An imperishable moment of British sporting glory followed two years later when, on May 6, 1954, with Chris Chataway, he helped to pace Roger Bannister to the first sub-four-minute mile, at the Iffley Road track in Oxford. At the gun, Brasher shot into the lead as the first pacemaker, reeling off a fast first lap to help keep Bannister’s record bid on target. With Chataway taking up the running when Brasher tired, Bannister powered past with 200 yards to go, to come home in the historic time of 3min 59.4 secs.

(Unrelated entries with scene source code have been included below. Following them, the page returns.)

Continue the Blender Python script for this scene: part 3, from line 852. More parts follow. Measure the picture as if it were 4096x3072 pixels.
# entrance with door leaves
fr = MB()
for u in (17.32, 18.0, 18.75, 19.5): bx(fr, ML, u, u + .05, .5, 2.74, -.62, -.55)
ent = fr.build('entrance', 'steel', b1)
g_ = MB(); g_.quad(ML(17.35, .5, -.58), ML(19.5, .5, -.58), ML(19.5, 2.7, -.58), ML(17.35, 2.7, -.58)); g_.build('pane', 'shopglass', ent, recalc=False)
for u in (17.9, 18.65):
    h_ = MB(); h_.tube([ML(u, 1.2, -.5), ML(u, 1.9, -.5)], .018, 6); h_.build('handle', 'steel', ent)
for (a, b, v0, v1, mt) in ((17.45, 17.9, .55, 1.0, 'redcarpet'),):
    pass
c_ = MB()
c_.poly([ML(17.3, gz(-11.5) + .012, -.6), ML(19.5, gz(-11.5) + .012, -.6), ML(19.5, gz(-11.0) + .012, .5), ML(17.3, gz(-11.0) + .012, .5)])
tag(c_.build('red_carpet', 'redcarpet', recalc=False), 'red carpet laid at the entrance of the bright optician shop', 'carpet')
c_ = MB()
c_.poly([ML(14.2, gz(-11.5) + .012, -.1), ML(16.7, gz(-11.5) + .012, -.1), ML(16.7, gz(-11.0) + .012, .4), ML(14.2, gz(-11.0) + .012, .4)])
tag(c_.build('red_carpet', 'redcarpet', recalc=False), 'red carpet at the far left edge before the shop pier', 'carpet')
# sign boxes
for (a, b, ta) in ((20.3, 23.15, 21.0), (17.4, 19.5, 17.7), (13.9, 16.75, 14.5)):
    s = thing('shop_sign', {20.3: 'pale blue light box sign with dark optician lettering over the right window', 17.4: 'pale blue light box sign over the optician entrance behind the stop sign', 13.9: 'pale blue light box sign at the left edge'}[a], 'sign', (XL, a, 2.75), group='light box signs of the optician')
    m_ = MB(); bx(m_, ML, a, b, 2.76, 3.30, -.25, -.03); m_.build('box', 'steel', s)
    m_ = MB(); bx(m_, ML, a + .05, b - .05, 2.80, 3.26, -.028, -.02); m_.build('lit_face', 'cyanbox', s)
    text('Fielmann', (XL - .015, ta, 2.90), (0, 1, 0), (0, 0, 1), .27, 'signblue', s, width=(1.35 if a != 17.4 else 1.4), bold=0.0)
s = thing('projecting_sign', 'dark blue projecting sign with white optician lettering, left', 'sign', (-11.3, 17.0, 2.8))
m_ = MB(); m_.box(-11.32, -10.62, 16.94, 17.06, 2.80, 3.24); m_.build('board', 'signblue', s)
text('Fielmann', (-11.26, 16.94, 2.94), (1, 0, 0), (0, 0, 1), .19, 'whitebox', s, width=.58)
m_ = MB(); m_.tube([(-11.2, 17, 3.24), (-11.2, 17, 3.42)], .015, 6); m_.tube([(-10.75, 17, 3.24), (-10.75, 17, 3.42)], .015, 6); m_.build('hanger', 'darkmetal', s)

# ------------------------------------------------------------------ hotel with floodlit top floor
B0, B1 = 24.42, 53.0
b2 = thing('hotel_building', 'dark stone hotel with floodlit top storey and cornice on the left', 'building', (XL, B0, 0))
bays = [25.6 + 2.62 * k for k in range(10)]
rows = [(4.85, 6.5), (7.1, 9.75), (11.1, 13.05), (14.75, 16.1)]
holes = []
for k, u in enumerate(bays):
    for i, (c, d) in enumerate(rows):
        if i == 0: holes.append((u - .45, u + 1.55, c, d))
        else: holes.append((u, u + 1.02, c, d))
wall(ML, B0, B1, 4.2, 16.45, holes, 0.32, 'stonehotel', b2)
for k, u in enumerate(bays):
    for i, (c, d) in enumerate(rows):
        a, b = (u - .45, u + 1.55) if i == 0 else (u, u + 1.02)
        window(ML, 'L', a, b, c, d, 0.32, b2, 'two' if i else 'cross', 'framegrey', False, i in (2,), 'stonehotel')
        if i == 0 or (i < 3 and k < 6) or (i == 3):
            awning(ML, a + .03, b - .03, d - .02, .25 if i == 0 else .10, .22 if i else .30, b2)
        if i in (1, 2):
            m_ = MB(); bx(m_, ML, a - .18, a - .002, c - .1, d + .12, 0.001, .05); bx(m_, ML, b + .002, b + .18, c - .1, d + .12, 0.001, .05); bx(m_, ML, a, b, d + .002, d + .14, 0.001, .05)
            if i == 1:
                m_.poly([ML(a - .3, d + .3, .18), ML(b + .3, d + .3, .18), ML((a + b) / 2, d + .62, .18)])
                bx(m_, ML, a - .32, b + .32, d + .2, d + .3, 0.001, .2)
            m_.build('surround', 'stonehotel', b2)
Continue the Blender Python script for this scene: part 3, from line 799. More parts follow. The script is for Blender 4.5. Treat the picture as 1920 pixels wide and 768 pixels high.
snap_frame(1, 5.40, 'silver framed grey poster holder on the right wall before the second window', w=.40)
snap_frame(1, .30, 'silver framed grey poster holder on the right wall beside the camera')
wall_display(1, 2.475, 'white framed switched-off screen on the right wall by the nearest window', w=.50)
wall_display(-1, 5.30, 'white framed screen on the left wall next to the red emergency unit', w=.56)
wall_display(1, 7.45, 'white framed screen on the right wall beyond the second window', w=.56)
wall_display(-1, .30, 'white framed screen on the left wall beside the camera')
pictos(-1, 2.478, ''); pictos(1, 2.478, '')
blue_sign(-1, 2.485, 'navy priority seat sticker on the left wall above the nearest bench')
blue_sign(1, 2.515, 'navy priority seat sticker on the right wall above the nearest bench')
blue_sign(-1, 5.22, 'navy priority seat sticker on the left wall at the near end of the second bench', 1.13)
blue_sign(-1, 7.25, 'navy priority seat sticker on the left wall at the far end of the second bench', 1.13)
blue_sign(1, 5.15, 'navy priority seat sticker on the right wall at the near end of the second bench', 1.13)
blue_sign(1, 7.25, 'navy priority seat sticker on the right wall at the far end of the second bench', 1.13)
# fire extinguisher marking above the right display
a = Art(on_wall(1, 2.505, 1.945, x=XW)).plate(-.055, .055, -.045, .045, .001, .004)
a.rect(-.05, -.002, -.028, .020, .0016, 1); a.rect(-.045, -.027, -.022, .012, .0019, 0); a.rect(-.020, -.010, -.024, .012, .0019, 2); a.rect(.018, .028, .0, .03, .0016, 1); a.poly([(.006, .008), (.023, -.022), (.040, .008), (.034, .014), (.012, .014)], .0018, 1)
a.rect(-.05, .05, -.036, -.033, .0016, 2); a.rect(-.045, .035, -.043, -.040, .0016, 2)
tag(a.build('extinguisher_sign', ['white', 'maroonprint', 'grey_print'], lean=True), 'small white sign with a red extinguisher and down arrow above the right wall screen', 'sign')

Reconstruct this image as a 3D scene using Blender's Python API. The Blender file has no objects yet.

Acknowledging the superior talents of Bannister and Chataway, yet desperate to emulate their fame, Brasher decided to devote himself to the 1956 Olympics. With help from a sympathetic employer, Mobil Oil, which he had joined as a management trainee in 1951, Brasher threw himself into a training regime of exceptional severity for the period.
Nonetheless, John Disley, his later business partner, was widely regarded as a much better bet for a medal. Brasher, only the third-choice steeplechaser in the British team, had never won an international race before Melbourne. Yet, as the field came down the home straight in the Olympic final he held his place at the front. The drama was not over at the tape, though. Brasher was disqualified for obstructing the third-placed man, Ernst Larsen of Norway. However, neither the Norwegian nor Sandor Rozsnyol, who came in second, would support a disqualification. After three hours of deliberations from an Olympic jury of appeal, Brasher was reinstated as the winner.
After sitting up most of that night with Chataway and two journalists, all of them, in his words, “very thirsty”, he had an equally alcoholic lunch the next day with the 13-strong British press corps, each of whom bought him a large gin, so he arrived on the podium, by his own admission, in a state of some inebriation.
As an Olympic champion, doors suddenly opened to him (not that he was averse to leaning on them). The following year, he was appointed sports editor of The Observer. Though he worked there full-time for only four years, he continued to write freelance for the paper as its Olympic correspondent until 1991.